**REQUEST**
Every record must be transcribed in its entirety, apart from the images, which are to be omitted.

=== RECORDS PROVIDED ===

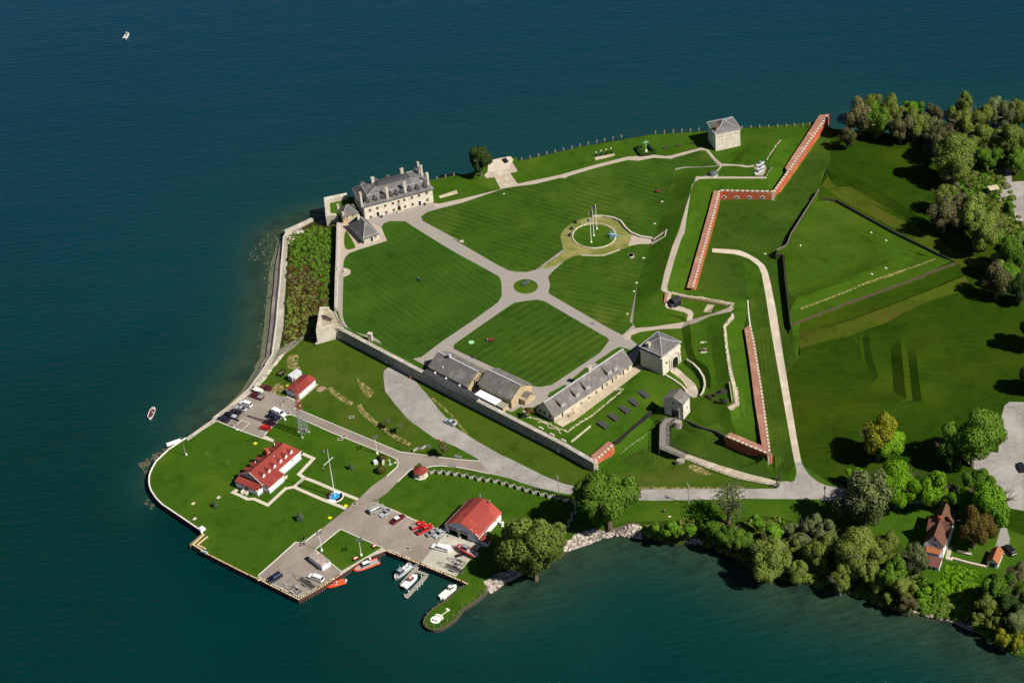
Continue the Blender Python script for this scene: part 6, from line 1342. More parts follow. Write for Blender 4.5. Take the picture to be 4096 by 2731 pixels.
def car(q0, q1, kind, paintm, label, roofm=None, bed=None, name='parked_car', L=None, grp=None, hood=None):
    """q0 nose, q1 tail sight points at mid height"""
    a, b = p1(q0), p1(q1); mid = ((a[0]+b[0])/2, (a[1]+b[1])/2); g = D(mid); z = g.z
    A_, B_ = G(a, z+.6), G(b, z+.6); c = (A_+B_)/2; rz = math.atan2(A_.y-B_.y, A_.x-B_.x)
    l, w_, belt, rf, c0, c1, r0_, r1_ = SHAPES[kind]; l = L or l
    t = thing(name, label, {'pickup': 'pickup truck', 'captruck': 'pickup truck', 'suv': 'SUV', 'van': 'minivan'}.get(kind, 'car'), (c.x, c.y, z), rz, grp)
    X = lambda f: l/2-f*l; hw = w_/2; mb = MB()
    sec = [(0, .32, belt-.28, .86), (.03, .25, belt-.16, .95), (c0*.5, .22, belt-.06, 1), (c0, .22, belt, 1), (c1 if c1 < .95 else .97, .22, belt, 1), (.97, .25, belt-.04 if c1 < .95 else belt, .97), (1, .35, belt-.12, .9)]
    rings = [[(X(f), -hw*k, z0), (X(f), hw*k, z0), (X(f), hw*k, z1-.12), (X(f), hw*(k-.07), z1), (X(f), -hw*(k-.07), z1), (X(f), -hw*k, z1-.12)] for f, z0, z1, k in sec]
    mb.loft(rings[::-1]); mb.obj('body', paintm, t)
    iw = hw*.78
    mb = MB(); mb.loft([[(X(c0), -hw*.92, belt-.01), (X(c1), -hw*.92, belt-.01), (X(c1), hw*.92, belt-.01), (X(c0), hw*.92, belt-.01)], [(X(r0_), -iw, rf-.07), (X(r1_), -iw, rf-.07), (X(r1_), iw, rf-.07), (X(r0_), iw, rf-.07)]][::1]); mb.obj('windows', glass, t)
    MB().box(X(r1_), X(r0_), -iw-.02, iw+.02, rf-.07, rf, bev=.05).obj('roof', roofm or paintm, t)
    mb = MB()
    for s in (-1, 1):
        for f in ([.5, .68] if kind in ('sedan', 'coupe', 'hatch', 'pickup') else [.5, .66, .8]):
            if f < r1_+.02: mb.beam((X(f), s*hw*.93, belt), (X(f), s*(iw+.01), rf-.06), .09, .09)
        mb.beam((X(c0), s*hw*.9, belt), (X(r0_), s*iw, rf-.06), .07, .07); mb.beam((X(c1), s*hw*.9, belt), (X(r1_), s*iw, rf-.06), .08, .08)
    mb.obj('pillars', paintm, t)
    if kind == 'pickup': MB().box(X(.97), X(c1+.03), -hw*.8, hw*.8, belt-.35, belt+.012).obj('load_bed', bed or iron, t)
    if kind == 'captruck': MB().box(X(.99), X(.60), -hw*.95, hw*.95, belt, rf-.08).box(X(.92), X(.66), -hw*.97, hw*.97, belt+.25, belt+.55, 1).obj('bed_cap', [paintm, glass], t)
    for f in (.19, .80):
        for s in (-1, 1): o = MB().cyl((0, -.11, 0), (0, .11, 0), .34, n=14).obj('wheel', tyre, t, loc=(X(f), s*(hw-.1), .34)); MB().cyl((0, s*.1, 0), (0, s*.125, 0), .2, n=10).obj('hubcap', chrome, o)
    for s in (-1, 1): MB().box(X(.02)-.02, X(0)+.02, s*hw*.72-.16, s*hw*.72+.16, belt-.34, belt-.2).obj('headlight', lampw, t); MB().box(X(1)-.02, X(.98), s*hw*.76-.14, s*hw*.76+.14, belt-.36, belt-.18).obj('tail_light', lampr, t)
    MB().box(X(0)-.02, X(0)+.06, -hw*.85, hw*.85, .3, .45).obj('bumper', chrome, t)
    return t
maroon, redp, whp, navy, blk = paint('maroon', (.11, .008, .015)), paint('red', (.52, .01, .01)), paint('white', (.8, .8, .8)), paint('navy', (.012, .016, .05)), paint('black', (.012, .012, .018))
silver, greyp, taup, dkmar = paint('silver', (.38, .42, .46), .25), paint('grey', (.26, .25, .26), .25), paint('taupe', (.30, .31, .30), .25), paint('dark_maroon', (.045, .008, .022))
car('J 565,425', 'J 690,458', 'sedan', maroon, 'maroon sedan parked on the grass verge nearest the riprap')
car('J 432,515', 'J 604,570', 'pickup', maroon, 'maroon pickup parked below the white boat on its trailer', bed=greyp)
car('J 318,612', 'J 466,655', 'suv', whp, 'white SUV in the sea wall row of the upper parking lot')
car('J 256,662', 'J 402,704', 'coupe', silver, 'silver coupe next to the white SUV in the sea wall row')
car('J 208,703', 'J 332,748', 'coupe', blk, 'black coupe between the silver coupe and the black pickup')
car('J 136,742', 'J 288,795', 'pickup', blk, 'black pickup with a silvery load bed in the sea wall row', bed=silver)
car('J 66,790', 'J 196,833', 'sedan', navy, 'dark navy sedan at the lawn end of the sea wall row')
car('J 862,775', 'J 702,702', 'captruck', whp, 'white pickup with bed cap at the base of the lot lamp post')
car('J 803,825', 'J 646,762', 'suv', navy, 'dark blue SUV beside the white capped pickup')
car('J 750,880', 'J 600,830', 'sedan', dkmar, 'dark plum sedan between the blue SUV and the red car')
car('J 545,893', 'J 690,932', 'hatch', redp, 'bright red small car at the lower corner of the upper lot')
car('N 458,240', 'N 258,335', 'captruck', taup, 'grey-green long SUV at the left end of the marked bays', L=5.6)
car('N 405,380', 'N 548,283', 'coupe', silver, 'silver sports coupe with dark sunroof in the marked bays', roofm=greyp)
car('N 732,360', 'N 552,475', 'sedan', maroon, 'old maroon sedan with white vinyl roof in the marked bays', roofm=whp, L=5.4)
car('N 992,475', 'N 838,535', 'pickup', redp, 'red pickup with a heaped dark load bed', bed=greyp, L=4.9)
car('N 1098,498', 'N 897,612', 'pickup', redp, 'larger bright red pickup with empty black bed', L=6.0)
car('N 1188,553', 'N 1040,635', 'sedan', greyp, 'grey sedan beside the bright red pickup')
car('N 1138,655', 'N 1278,562', 'sedan', silver, 'silver sedan closest to the boathouse doors', roofm=silver)
car('N 1088,775', 'N 1348,838', 'captruck', whp, 'large white pickup with bed cap on the edge of the concrete apron', L=6.4)
car('M 688,1078', 'M 882,958', 'van', navy, 'very dark blue minivan at the outer corner of the waterside parking')
car('M 1305,975', 'M 1545,1062', 'suv', whp, 'white SUV parked beside the boat trailers on the waterside parking', L=5.5)
car('K 530,1108', 'K 655,1168', 'sedan', silver, 'silver-blue sedan alone on the road below the river wall')
car('O 2050,1090', 'O 2210,1270', 'suv', blk, 'black SUV on the drive beside the garden shed', L=5.2)
car('Z 2341,1058', 'Z 2352,1086', 'sedan', blk, 'black car at the right edge in the lower car park')
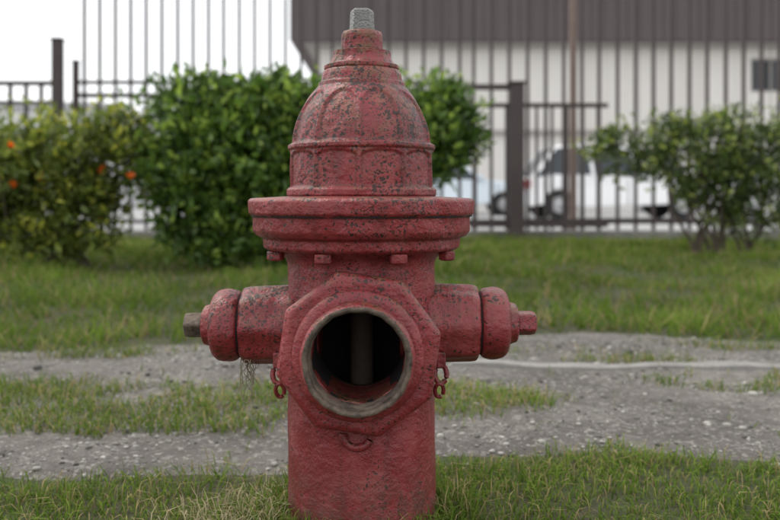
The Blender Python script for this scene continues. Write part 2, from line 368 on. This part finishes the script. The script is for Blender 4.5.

===

**SOLUTION TO THE EXERCISE**
Continue the Blender Python script for this scene: part 6, from line 1342. More parts follow. Write for Blender 4.5. Take the picture to be 4096 by 2731 pixels.
def car(q0, q1, kind, paintm, label, roofm=None, bed=None, name='parked_car', L=None, grp=None, hood=None):
    """q0 nose, q1 tail sight points at mid height"""
    a, b = p1(q0), p1(q1); mid = ((a[0]+b[0])/2, (a[1]+b[1])/2); g = D(mid); z = g.z
    A_, B_ = G(a, z+.6), G(b, z+.6); c = (A_+B_)/2; rz = math.atan2(A_.y-B_.y, A_.x-B_.x)
    l, w_, belt, rf, c0, c1, r0_, r1_ = SHAPES[kind]; l = L or l
    t = thing(name, label, {'pickup': 'pickup truck', 'captruck': 'pickup truck', 'suv': 'SUV', 'van': 'minivan'}.get(kind, 'car'), (c.x, c.y, z), rz, grp)
    X = lambda f: l/2-f*l; hw = w_/2; mb = MB()
    sec = [(0, .32, belt-.28, .86), (.03, .25, belt-.16, .95), (c0*.5, .22, belt-.06, 1), (c0, .22, belt, 1), (c1 if c1 < .95 else .97, .22, belt, 1), (.97, .25, belt-.04 if c1 < .95 else belt, .97), (1, .35, belt-.12, .9)]
    rings = [[(X(f), -hw*k, z0), (X(f), hw*k, z0), (X(f), hw*k, z1-.12), (X(f), hw*(k-.07), z1), (X(f), -hw*(k-.07), z1), (X(f), -hw*k, z1-.12)] for f, z0, z1, k in sec]
    mb.loft(rings[::-1]); mb.obj('body', paintm, t)
    iw = hw*.78
    mb = MB(); mb.loft([[(X(c0), -hw*.92, belt-.01), (X(c1), -hw*.92, belt-.01), (X(c1), hw*.92, belt-.01), (X(c0), hw*.92, belt-.01)], [(X(r0_), -iw, rf-.07), (X(r1_), -iw, rf-.07), (X(r1_), iw, rf-.07), (X(r0_), iw, rf-.07)]][::1]); mb.obj('windows', glass, t)
    MB().box(X(r1_), X(r0_), -iw-.02, iw+.02, rf-.07, rf, bev=.05).obj('roof', roofm or paintm, t)
    mb = MB()
    for s in (-1, 1):
        for f in ([.5, .68] if kind in ('sedan', 'coupe', 'hatch', 'pickup') else [.5, .66, .8]):
            if f < r1_+.02: mb.beam((X(f), s*hw*.93, belt), (X(f), s*(iw+.01), rf-.06), .09, .09)
        mb.beam((X(c0), s*hw*.9, belt), (X(r0_), s*iw, rf-.06), .07, .07); mb.beam((X(c1), s*hw*.9, belt), (X(r1_), s*iw, rf-.06), .08, .08)
    mb.obj('pillars', paintm, t)
    if kind == 'pickup': MB().box(X(.97), X(c1+.03), -hw*.8, hw*.8, belt-.35, belt+.012).obj('load_bed', bed or iron, t)
    if kind == 'captruck': MB().box(X(.99), X(.60), -hw*.95, hw*.95, belt, rf-.08).box(X(.92), X(.66), -hw*.97, hw*.97, belt+.25, belt+.55, 1).obj('bed_cap', [paintm, glass], t)
    for f in (.19, .80):
        for s in (-1, 1): o = MB().cyl((0, -.11, 0), (0, .11, 0), .34, n=14).obj('wheel', tyre, t, loc=(X(f), s*(hw-.1), .34)); MB().cyl((0, s*.1, 0), (0, s*.125, 0), .2, n=10).obj('hubcap', chrome, o)
    for s in (-1, 1): MB().box(X(.02)-.02, X(0)+.02, s*hw*.72-.16, s*hw*.72+.16, belt-.34, belt-.2).obj('headlight', lampw, t); MB().box(X(1)-.02, X(.98), s*hw*.76-.14, s*hw*.76+.14, belt-.36, belt-.18).obj('tail_light', lampr, t)
    MB().box(X(0)-.02, X(0)+.06, -hw*.85, hw*.85, .3, .45).obj('bumper', chrome, t)
    return t
maroon, redp, whp, navy, blk = paint('maroon', (.11, .008, .015)), paint('red', (.52, .01, .01)), paint('white', (.8, .8, .8)), paint('navy', (.012, .016, .05)), paint('black', (.012, .012, .018))
silver, greyp, taup, dkmar = paint('silver', (.38, .42, .46), .25), paint('grey', (.26, .25, .26), .25), paint('taupe', (.30, .31, .30), .25), paint('dark_maroon', (.045, .008, .022))
car('J 565,425', 'J 690,458', 'sedan', maroon, 'maroon sedan parked on the grass verge nearest the riprap')
car('J 432,515', 'J 604,570', 'pickup', maroon, 'maroon pickup parked below the white boat on its trailer', bed=greyp)
car('J 318,612', 'J 466,655', 'suv', whp, 'white SUV in the sea wall row of the upper parking lot')
car('J 256,662', 'J 402,704', 'coupe', silver, 'silver coupe next to the white SUV in the sea wall row')
car('J 208,703', 'J 332,748', 'coupe', blk, 'black coupe between the silver coupe and the black pickup')
car('J 136,742', 'J 288,795', 'pickup', blk, 'black pickup with a silvery load bed in the sea wall row', bed=silver)
car('J 66,790', 'J 196,833', 'sedan', navy, 'dark navy sedan at the lawn end of the sea wall row')
car('J 862,775', 'J 702,702', 'captruck', whp, 'white pickup with bed cap at the base of the lot lamp post')
car('J 803,825', 'J 646,762', 'suv', navy, 'dark blue SUV beside the white capped pickup')
car('J 750,880', 'J 600,830', 'sedan', dkmar, 'dark plum sedan between the blue SUV and the red car')
car('J 545,893', 'J 690,932', 'hatch', redp, 'bright red small car at the lower corner of the upper lot')
car('N 458,240', 'N 258,335', 'captruck', taup, 'grey-green long SUV at the left end of the marked bays', L=5.6)
car('N 405,380', 'N 548,283', 'coupe', silver, 'silver sports coupe with dark sunroof in the marked bays', roofm=greyp)
car('N 732,360', 'N 552,475', 'sedan', maroon, 'old maroon sedan with white vinyl roof in the marked bays', roofm=whp, L=5.4)
car('N 992,475', 'N 838,535', 'pickup', redp, 'red pickup with a heaped dark load bed', bed=greyp, L=4.9)
car('N 1098,498', 'N 897,612', 'pickup', redp, 'larger bright red pickup with empty black bed', L=6.0)
car('N 1188,553', 'N 1040,635', 'sedan', greyp, 'grey sedan beside the bright red pickup')
car('N 1138,655', 'N 1278,562', 'sedan', silver, 'silver sedan closest to the boathouse doors', roofm=silver)
car('N 1088,775', 'N 1348,838', 'captruck', whp, 'large white pickup with bed cap on the edge of the concrete apron', L=6.4)
car('M 688,1078', 'M 882,958', 'van', navy, 'very dark blue minivan at the outer corner of the waterside parking')
car('M 1305,975', 'M 1545,1062', 'suv', whp, 'white SUV parked beside the boat trailers on the waterside parking', L=5.5)
car('K 530,1108', 'K 655,1168', 'sedan', silver, 'silver-blue sedan alone on the road below the river wall')
car('O 2050,1090', 'O 2210,1270', 'suv', blk, 'black SUV on the drive beside the garden shed', L=5.2)
car('Z 2341,1058', 'Z 2352,1086', 'sedan', blk, 'black car at the right edge in the lower car park')
The Blender Python script for this scene continues. Write part 2, from line 368 on. This part finishes the script. The script is for Blender 4.5.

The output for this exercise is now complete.